Lopatynskyi arrived to Shukhevych in early January 1945. At a meeting of the Provid on 5 and 6 February 1945, it was decided that Bandera's return to Ukraine was pointless, and that it might be more beneficial for him to remain in the West, where, as a former Nazi prisoner, he could organize support of international opinion. Bandera was re-elected as leader of the whole OUN. Roman Shukhevych resigned as the leader of the OUN and became the leader of OUN in Ukraine and Bandera's deputy. The leaders of the OUN in Ukraine also came to the conclusion that the German-Soviet war would soon end in a Soviet victory, and a decision was made to continue the fight against the Soviets with smaller units, in order to maintain the will to fight among the population. It was also decided to hold talks with the Polish underground to conclude an anti-Soviet alliance. At that point, the cooperation with Germans basically ceased with the loss of direct contact and the front moving further west.

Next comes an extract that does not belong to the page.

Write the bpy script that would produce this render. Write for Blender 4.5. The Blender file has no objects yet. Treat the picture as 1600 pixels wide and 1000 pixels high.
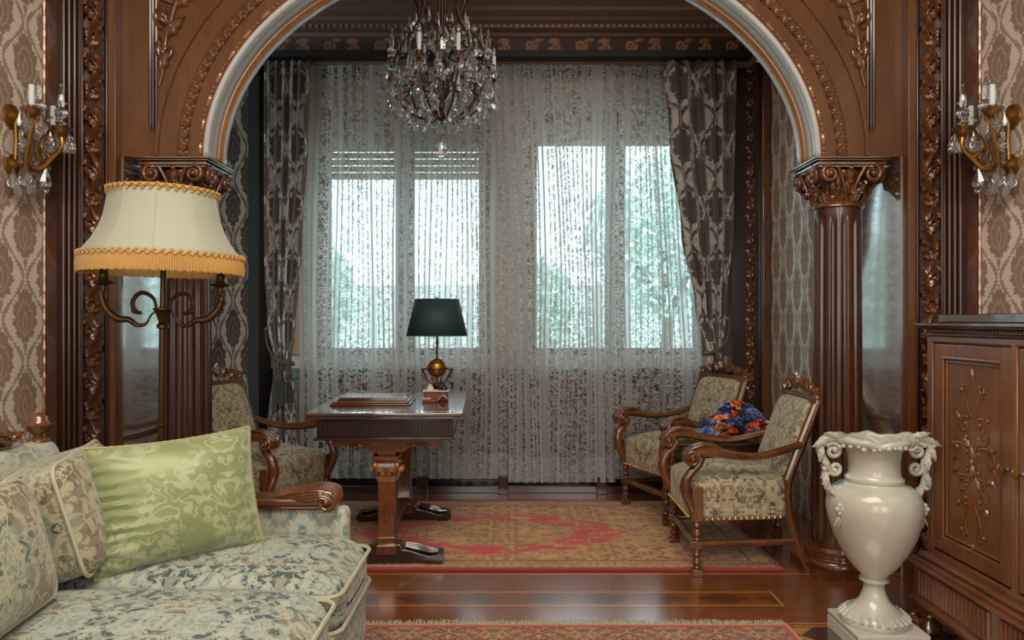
import bpy, bmesh, math, random
import numpy as np
from mathutils import Vector, Matrix, noise as mnoise
C = bpy.context.scene
PI = math.pi
R = math.radians
rnd = random.Random(7)

# ---------------------------------------------------------------- camera, world, light, exposure
cam_d = bpy.data.cameras.new('camera')
cam_d.sensor_width = 36.0
cam_d.lens = 36.0 * 1150 / 1600
cam_d.clip_start = 0.05
cam = bpy.data.objects.new('camera', cam_d)
C.collection.objects.link(cam)
cam.location = (0, 0, 1.2)
cam.rotation_euler = (PI / 2, 0, 0)
C.camera = cam
C.view_settings.view_transform = 'Standard'
C.view_settings.look = 'None'
C.view_settings.gamma = 1
C.view_settings.exposure = 0.0
C.cycles.use_denoising = True
C.cycles.max_bounces = 10
C.cycles.transparent_max_bounces = 16
C.cycles.transmission_bounces = 8
C.cycles.caustics_refractive = False
C.cycles.sample_clamp_indirect = 6

w = bpy.data.worlds.new('world'); C.world = w; w.use_nodes = True
bg = w.node_tree.nodes['Background']
bg.inputs[0].default_value = (0.62, 0.86, 0.92, 1)
bg.inputs[1].default_value = 5.0

def area(name, loc, rot, sx, sy, power, col=(1, 1, 1), portal=False):
    l = bpy.data.lights.new(name, 'AREA'); l.shape = 'RECTANGLE'
    l.size = sx; l.size_y = sy; l.energy = power; l.color = col
    if portal: l.cycles.is_portal = True
    o = bpy.data.objects.new(name, l); C.collection.objects.link(o)
    o.location = loc; o.rotation_euler = rot
    return o
# assumed daylight from behind the camera: two added area lights, no windows there
area('assumed_rear_daylight', (-0.9, -2.6, 1.9), (R(90), 0, 0), 1.3, 2.0, 40, (1.0, 0.95, 0.88))
area('assumed_rear_daylight', (1.1, -2.6, 1.9), (R(90), 0, 0), 1.3, 2.0, 40, (1.0, 0.95, 0.88))
# assumed ceiling light above the camera, an added area light with no fixture
area('assumed_ceiling_light', (0, 0.9, 3.3), (R(8), 0, 0), 2.4, 1.6, 108, (1.0, 0.88, 0.72))
# faint warm area light added under the alcove ceiling, not tied to a fixture
area('added_alcove_light', (0.5, 4.2, 3.2), (0, 0, 0), 1.4, 0.9, 5, (1.0, 0.85, 0.68))
# portals in the two windows
area('window_portal', (-0.79, 5.5, 1.8), (R(-90), 0, 0), 1.2, 1.8, 1, portal=True)
area('window_portal', (0.75, 5.5, 1.8), (R(-90), 0, 0), 1.3, 1.8, 1, portal=True)

# ---------------------------------------------------------------- node expressions
class S:
    __slots__ = ('t', 's')
    def __init__(s, t, k): s.t = t; s.s = k
    def __add__(a, b): return m_('ADD', a, b)
    def __radd__(a, b): return m_('ADD', b, a)
    def __sub__(a, b): return m_('SUBTRACT', a, b)
    def __rsub__(a, b): return m_('SUBTRACT', b, a)
    def __mul__(a, b): return m_('MULTIPLY', a, b)
    def __rmul__(a, b): return m_('MULTIPLY', b, a)
    def __truediv__(a, b): return m_('DIVIDE', a, b)
    def __rtruediv__(a, b): return m_('DIVIDE', b, a)
def _in(t, sock, v):
    if isinstance(v, S): t.links.new(v.s, sock)
    else: sock.default_value = v
def m_(op, *a):
    t = next(x.t for x in a if isinstance(x, S))
    n = t.nodes.new('ShaderNodeMath'); n.operation = op
    for i, x in enumerate(a): _in(t, n.inputs[i], x)
    return S(t, n.outputs[0])
def absf(a): return m_('ABSOLUTE', a)
def frac(a): return m_('FRACT', a)
def sinf(a): return m_('SINE', a)
def cosf(a): return m_('COSINE', a)
def sqrtf(a): return m_('SQRT', a)
def powf(a, b): return m_('POWER', a, b)
def lt(a, b): return m_('LESS_THAN', a, b)
def gt(a, b): return m_('GREATER_THAN', a, b)
def mn(a, b): return m_('MINIMUM', a, b)
def mx(a, b): return m_('MAXIMUM', a, b)
def atan2(a, b): return m_('ARCTAN2', a, b)
def smooth(x, a, b, lo=0.0, hi=1.0):
    n = x.t.nodes.new('ShaderNodeMapRange'); n.interpolation_type = 'SMOOTHSTEP'
    _in(x.t, n.inputs[0], x)
    for i, v in zip((1, 2, 3, 4), (a, b, lo, hi)): n.inputs[i].default_value = v
    return S(x.t, n.outputs[0])
def inside(x, w, e=0.02): return smooth(x, w + e, w - e) if False else smooth(x, w - e, w + e, 1.0, 0.0)
def vec(t, x, y, z):
    n = t.nodes.new('ShaderNodeCombineXYZ')
    for i, v in enumerate((x, y, z)): _in(t, n.inputs[i], v)
    return S(t, n.outputs[0])
def coords(t, kind='Object'):
    n = t.nodes.new('ShaderNodeTexCoord'); s = t.nodes.new('ShaderNodeSeparateXYZ')
    t.links.new(n.outputs[kind], s.inputs[0])
    return S(t, s.outputs[0]), S(t, s.outputs[1]), S(t, s.outputs[2]), S(t, n.outputs[kind])
def noise(t, v, scale, detail=3, rough=.5, dist=0.0, out=0):
    n = t.nodes.new('ShaderNodeTexNoise'); _in(t, n.inputs['Vector'], v)
    n.inputs['Scale'].default_value = scale; n.inputs['Detail'].default_value = detail
    n.inputs['Roughness'].default_value = rough; n.inputs['Distortion'].default_value = dist
    return S(t, n.outputs[out])
def voro(t, v, scale, feature='F1', rand=1.0, out='Distance'):
    n = t.nodes.new('ShaderNodeTexVoronoi'); n.feature = feature; _in(t, n.inputs['Vector'], v)
    n.inputs['Scale'].default_value = scale; n.inputs['Randomness'].default_value = rand
    return S(t, n.outputs[out])
def lin(c):
    r = []
    for v in c[:3]:
        v /= 255.0
        r.append(v / 12.92 if v <= .04045 else ((v + .055) / 1.055) ** 2.4)
    return tuple(r) + (1.0,)
def mixc(t, f, a, b):
    n = t.nodes.new('ShaderNodeMix'); n.data_type = 'RGBA'; n.clamp_factor = True
    _in(t, n.inputs[0], f)
    _in(t, n.inputs[6], a if isinstance(a, S) else lin(a))
    _in(t, n.inputs[7], b if isinstance(b, S) else lin(b))
    return S(t, n.outputs[2])
def newmat(name):
    m = bpy.data.materials.new(name); m.use_nodes = True
    return m, m.node_tree, m.node_tree.nodes['Principled BSDF']
def P(b, **k):
    names = dict(col='Base Color', rough='Roughness', metal='Metallic', ior='IOR', coat='Coat Weight', coat_r='Coat Roughness',
                 coat_ior='Coat IOR', trans='Transmission Weight', sheen='Sheen Weight', alpha='Alpha', sss='Subsurface Weight',
                 emis='Emission Color', estr='Emission Strength', spec='Specular IOR Level')
    for kk, v in k.items():
        i = b.inputs[names[kk]]
        if isinstance(v, tuple) : v = lin(v)
        _in(b.id_data, i, v)
def bump(t, b, h, strength=.3, dist=.002):
    n = t.nodes.new('ShaderNodeBump'); n.inputs['Strength'].default_value = strength
    n.inputs['Distance'].default_value = dist
    _in(t, n.inputs['Height'], h); t.links.new(n.outputs[0], b.inputs['Normal'])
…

In January, Bandera was in Lehnin, west of Berlin. Later he went to Weimar, where he took part in the formation of the Ukrainian National Committee as one of the leaders alongside Pavlo Shandruk, Volodymyr Kubijovyč, Andriy Melnyk, Oleksandr Semenko and Pavlo Skoropadsky. In March, the UNK appointed Shandrukh as commander of the newly formed Ukrainian National Army, which was to fight the Soviets alongside the Germans; the Waffen-SS Galizien division was incorporated. Bandera later denied in conversations with the CIA that he had been involved in the formation of these organisations or any collaboration with Germany after his release. In February 1945, at a conference of the OUN-B in Vienna, Bandera was made the leader of the Foreign Units of the OUN. It was there that he openly criticised for the first time the changes that had taken place in the OUN-B in Ukraine. With the Red Army approaching, Bandera left Vienna and travelled to Innsbruck via Prague.